** Data provided **

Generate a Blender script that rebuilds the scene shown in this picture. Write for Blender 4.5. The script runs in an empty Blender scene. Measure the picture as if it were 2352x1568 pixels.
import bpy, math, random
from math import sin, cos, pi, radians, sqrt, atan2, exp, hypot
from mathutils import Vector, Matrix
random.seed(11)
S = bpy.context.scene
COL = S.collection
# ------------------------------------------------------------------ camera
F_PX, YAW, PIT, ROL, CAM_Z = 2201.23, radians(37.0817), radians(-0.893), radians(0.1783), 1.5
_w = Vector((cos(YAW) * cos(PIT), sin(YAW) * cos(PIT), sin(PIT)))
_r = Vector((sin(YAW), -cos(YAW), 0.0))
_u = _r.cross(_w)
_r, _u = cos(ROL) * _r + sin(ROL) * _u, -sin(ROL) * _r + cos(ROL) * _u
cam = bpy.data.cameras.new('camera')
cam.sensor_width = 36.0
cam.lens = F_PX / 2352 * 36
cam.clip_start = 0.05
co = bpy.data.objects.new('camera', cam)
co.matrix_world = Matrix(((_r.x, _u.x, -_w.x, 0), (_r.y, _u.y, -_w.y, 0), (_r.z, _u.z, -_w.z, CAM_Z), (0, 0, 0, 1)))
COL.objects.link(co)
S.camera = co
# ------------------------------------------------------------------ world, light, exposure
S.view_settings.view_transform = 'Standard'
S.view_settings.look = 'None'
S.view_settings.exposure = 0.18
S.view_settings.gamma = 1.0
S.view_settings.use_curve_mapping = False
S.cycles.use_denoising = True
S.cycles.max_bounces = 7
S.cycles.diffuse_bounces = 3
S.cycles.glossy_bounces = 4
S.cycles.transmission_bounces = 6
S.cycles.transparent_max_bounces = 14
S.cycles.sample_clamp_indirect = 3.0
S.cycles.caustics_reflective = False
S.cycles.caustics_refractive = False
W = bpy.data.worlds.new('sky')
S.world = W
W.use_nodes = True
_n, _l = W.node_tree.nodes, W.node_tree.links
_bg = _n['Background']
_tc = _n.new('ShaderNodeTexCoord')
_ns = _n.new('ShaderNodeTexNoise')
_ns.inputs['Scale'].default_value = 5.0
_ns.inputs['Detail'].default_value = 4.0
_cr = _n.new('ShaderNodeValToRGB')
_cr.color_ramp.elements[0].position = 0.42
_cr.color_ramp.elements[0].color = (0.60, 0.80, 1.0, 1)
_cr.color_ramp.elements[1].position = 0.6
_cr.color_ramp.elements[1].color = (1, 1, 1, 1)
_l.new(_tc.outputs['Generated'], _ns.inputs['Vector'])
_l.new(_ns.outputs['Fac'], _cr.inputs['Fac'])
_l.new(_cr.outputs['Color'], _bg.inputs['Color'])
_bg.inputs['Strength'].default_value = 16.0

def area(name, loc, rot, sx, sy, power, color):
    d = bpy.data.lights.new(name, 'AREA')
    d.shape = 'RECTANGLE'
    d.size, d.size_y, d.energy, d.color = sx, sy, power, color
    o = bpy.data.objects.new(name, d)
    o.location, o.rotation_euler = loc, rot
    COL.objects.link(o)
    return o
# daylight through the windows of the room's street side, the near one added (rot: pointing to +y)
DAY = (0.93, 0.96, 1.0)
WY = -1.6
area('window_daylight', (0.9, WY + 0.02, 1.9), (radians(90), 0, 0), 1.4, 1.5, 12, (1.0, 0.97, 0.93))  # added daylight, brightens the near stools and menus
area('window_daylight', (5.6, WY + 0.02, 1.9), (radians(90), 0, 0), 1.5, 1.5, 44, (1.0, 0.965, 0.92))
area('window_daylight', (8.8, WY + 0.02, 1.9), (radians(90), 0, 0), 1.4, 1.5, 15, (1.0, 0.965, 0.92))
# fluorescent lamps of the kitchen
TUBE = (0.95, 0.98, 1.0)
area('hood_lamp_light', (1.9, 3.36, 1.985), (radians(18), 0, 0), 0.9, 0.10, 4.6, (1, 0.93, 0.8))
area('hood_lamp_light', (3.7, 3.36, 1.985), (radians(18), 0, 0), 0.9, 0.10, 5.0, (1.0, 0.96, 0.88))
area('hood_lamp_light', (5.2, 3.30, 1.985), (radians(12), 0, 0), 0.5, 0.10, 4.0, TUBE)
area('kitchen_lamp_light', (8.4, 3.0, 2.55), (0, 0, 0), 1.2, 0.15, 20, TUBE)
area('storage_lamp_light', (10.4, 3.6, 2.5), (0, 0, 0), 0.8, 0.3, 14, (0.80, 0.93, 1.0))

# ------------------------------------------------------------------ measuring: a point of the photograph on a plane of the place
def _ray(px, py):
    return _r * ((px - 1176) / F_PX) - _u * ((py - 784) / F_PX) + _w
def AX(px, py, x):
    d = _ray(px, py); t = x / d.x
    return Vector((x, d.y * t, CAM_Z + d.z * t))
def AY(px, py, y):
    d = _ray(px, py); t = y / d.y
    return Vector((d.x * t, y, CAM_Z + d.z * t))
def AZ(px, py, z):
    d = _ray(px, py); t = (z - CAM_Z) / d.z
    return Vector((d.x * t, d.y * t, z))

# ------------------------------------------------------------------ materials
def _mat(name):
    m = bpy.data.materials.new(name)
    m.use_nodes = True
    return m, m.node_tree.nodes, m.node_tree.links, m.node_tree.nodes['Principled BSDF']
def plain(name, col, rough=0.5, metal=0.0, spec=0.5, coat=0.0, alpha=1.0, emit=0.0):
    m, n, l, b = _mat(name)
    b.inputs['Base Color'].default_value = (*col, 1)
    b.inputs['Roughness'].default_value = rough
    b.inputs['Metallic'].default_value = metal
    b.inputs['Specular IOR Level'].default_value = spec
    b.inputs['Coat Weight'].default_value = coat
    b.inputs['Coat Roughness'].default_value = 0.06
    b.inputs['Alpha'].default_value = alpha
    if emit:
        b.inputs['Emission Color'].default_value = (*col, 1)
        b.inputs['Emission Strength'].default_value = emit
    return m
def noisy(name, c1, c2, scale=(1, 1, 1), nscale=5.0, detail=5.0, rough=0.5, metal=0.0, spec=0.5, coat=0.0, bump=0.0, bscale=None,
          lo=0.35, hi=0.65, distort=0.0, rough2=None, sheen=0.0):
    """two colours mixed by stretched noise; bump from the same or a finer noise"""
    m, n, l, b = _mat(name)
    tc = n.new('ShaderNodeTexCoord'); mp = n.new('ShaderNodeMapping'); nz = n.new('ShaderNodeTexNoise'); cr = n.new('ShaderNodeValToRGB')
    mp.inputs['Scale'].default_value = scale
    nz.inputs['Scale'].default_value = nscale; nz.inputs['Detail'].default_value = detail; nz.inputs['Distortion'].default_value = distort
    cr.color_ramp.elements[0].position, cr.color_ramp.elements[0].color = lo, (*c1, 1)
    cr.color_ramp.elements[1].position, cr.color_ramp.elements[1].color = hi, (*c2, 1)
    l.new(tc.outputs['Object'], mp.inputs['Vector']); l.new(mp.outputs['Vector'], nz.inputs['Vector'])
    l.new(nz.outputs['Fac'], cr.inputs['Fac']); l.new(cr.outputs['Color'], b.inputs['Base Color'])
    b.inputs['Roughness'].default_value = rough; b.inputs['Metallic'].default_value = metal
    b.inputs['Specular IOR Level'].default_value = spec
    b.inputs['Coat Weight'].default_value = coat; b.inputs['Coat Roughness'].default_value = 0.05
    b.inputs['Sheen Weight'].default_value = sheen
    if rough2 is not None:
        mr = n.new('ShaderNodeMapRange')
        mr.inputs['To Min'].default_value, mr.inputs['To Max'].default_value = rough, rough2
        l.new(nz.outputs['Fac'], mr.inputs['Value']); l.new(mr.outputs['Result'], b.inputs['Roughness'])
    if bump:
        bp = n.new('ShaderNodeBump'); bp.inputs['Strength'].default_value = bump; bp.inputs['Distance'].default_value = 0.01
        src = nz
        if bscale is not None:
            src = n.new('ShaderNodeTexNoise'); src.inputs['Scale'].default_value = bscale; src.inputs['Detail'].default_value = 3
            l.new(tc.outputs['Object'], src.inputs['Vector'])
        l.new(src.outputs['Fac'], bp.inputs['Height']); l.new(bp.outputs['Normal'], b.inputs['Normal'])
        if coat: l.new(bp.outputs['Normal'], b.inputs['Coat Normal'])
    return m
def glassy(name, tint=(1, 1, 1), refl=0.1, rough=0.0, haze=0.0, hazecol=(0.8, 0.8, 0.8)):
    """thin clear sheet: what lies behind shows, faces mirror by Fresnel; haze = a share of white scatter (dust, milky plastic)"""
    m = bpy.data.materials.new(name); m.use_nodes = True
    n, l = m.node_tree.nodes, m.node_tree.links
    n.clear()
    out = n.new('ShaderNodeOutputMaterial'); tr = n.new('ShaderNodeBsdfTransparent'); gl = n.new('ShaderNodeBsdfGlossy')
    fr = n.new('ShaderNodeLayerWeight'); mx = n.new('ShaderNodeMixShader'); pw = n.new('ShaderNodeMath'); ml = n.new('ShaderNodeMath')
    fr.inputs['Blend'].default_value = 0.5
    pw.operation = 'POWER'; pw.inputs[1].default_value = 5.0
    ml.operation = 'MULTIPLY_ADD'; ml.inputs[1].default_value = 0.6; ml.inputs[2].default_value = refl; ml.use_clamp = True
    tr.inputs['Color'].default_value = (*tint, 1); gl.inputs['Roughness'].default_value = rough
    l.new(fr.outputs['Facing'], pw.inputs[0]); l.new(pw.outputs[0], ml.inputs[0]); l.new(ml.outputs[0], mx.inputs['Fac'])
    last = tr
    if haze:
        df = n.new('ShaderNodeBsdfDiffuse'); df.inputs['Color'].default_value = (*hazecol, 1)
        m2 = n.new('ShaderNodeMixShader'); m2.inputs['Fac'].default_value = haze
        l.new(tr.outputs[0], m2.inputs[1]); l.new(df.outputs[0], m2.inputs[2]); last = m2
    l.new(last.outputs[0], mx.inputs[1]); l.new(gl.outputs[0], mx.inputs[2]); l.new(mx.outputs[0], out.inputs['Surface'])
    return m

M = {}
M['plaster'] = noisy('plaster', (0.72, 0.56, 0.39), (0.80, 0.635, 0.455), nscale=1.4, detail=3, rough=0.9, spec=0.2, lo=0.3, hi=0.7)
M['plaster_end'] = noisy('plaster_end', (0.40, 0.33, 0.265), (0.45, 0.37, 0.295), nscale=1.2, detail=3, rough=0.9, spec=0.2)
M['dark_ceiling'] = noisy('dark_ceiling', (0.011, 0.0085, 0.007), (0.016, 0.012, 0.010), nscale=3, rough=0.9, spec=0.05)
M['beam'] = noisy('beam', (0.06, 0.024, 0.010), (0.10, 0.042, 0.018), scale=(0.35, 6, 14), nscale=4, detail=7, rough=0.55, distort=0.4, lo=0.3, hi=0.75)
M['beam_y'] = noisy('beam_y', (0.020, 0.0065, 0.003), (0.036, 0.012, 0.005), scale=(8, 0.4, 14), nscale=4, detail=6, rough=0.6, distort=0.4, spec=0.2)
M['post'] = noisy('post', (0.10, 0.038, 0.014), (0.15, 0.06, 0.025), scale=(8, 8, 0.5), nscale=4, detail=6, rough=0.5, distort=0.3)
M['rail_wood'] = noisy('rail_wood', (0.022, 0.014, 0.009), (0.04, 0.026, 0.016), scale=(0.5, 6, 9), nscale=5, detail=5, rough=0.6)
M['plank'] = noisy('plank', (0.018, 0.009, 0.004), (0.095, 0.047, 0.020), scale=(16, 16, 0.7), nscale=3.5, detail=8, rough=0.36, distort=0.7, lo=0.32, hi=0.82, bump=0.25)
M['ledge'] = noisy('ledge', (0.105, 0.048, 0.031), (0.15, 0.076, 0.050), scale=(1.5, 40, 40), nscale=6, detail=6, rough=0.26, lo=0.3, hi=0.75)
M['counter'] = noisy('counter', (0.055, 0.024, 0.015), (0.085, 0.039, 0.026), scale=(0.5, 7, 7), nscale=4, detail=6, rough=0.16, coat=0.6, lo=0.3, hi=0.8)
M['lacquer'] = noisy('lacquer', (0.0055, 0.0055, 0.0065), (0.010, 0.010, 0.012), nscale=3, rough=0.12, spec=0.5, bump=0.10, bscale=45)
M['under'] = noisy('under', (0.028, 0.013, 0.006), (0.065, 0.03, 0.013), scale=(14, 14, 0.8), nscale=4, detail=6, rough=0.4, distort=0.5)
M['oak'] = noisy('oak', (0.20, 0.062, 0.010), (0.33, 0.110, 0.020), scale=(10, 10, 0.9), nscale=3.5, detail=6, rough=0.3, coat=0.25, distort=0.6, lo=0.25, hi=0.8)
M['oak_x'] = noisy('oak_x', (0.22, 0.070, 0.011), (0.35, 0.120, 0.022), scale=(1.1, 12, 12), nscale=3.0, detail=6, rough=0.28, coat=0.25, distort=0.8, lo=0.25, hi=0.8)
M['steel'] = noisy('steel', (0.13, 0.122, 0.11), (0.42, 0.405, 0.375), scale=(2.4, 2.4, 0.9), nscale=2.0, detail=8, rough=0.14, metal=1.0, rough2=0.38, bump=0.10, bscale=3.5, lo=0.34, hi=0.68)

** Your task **
In the lines above, locate the string "scene". Copy every line where it occurs.

** Written reply **
Generate a Blender script that rebuilds the scene shown in this picture. Write for Blender 4.5. The script runs in an empty Blender scene. Measure the picture as if it were 2352x1568 pixels.
S = bpy.context.scene